Beike’s second-quarter profit jumps 13.9% in surprise defiance of China’s property slump
- Adjusted net profit rose 13.9 per cent to 2.7 billion yuan (US$377 million) in the second quarter, beating the 1.8 billion yuan expected by analysts in a Bloomberg poll
KE Holdings, the operator of one of China’s largest real estate brokerage networks, posted a surprise growth in its second-quarter profit as its Beike chain of sales agents handled more rental property, home sales and non-housing transactions.
Adjusted net profit rose 13.9 per cent to 2.7 billion yuan (US$377 million) in the second quarter, beating the 1.8 billion yuan expected by analysts in a Bloomberg poll. Sales jumped by 20 per cent to a record 23.4 billion yuan, beating analysts’ expectations by 9 per cent.
The strong performance, due to increasing transactions in the secondary market of lived-in homes and rental property, offers a rare bit of positive news amid China’s years-long property slump. The gross value of all transactions handled by Beike’s agents rose 25 per cent during the April quarter to 839 billion yuan, where lived-in homes made up more than two-thirds of sales, or 570.7 billion yuan. The gross value of new homes sold shrank by 20.2 per cent to 235.3 billion yuan.

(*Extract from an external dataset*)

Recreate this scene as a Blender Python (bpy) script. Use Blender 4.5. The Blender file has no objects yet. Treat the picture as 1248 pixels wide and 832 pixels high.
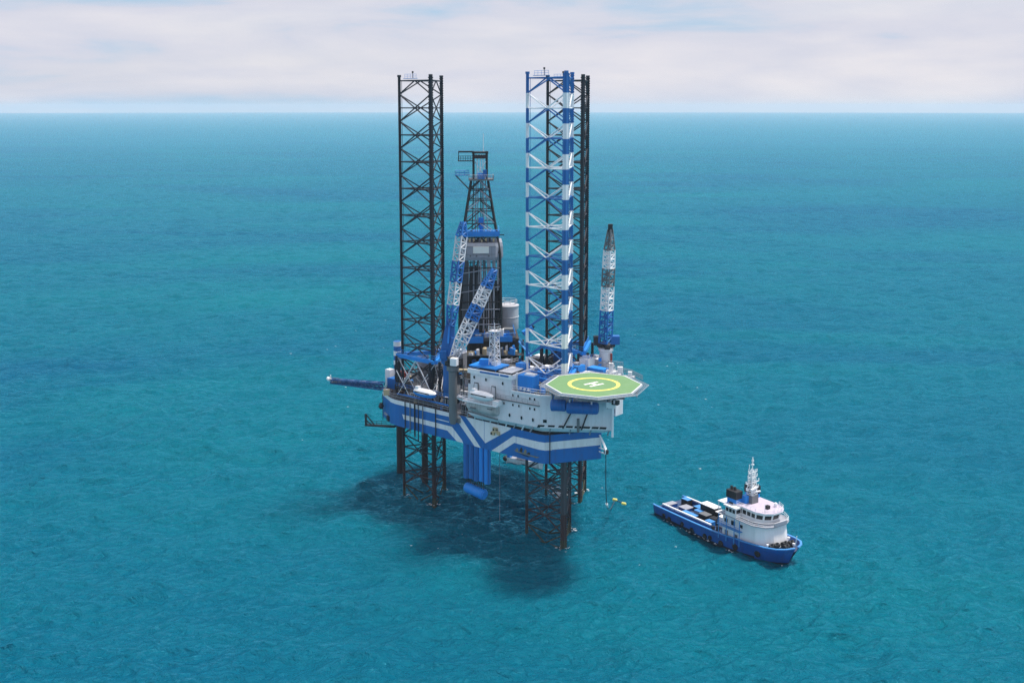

“The growth potential for our home transaction service remains significant, and the business model and capabilities of our home renovation and furnishing and home rental services have also been validated”, Beike’s chairman and chief executive Stanley Peng Yongdong said in a statement to the stock exchange. “Our core goal is to build an organisation that can continuously progress from one success to the next. Our next step is to achieve sustained growth by driving a positive cycle of scale, quality, and efficiency.”
The rapid growth for non-housing transactions also contributed to Beike’s strong performance. Net revenue from home rentals almost tripled to 3.2 billion yuan in the second quarter.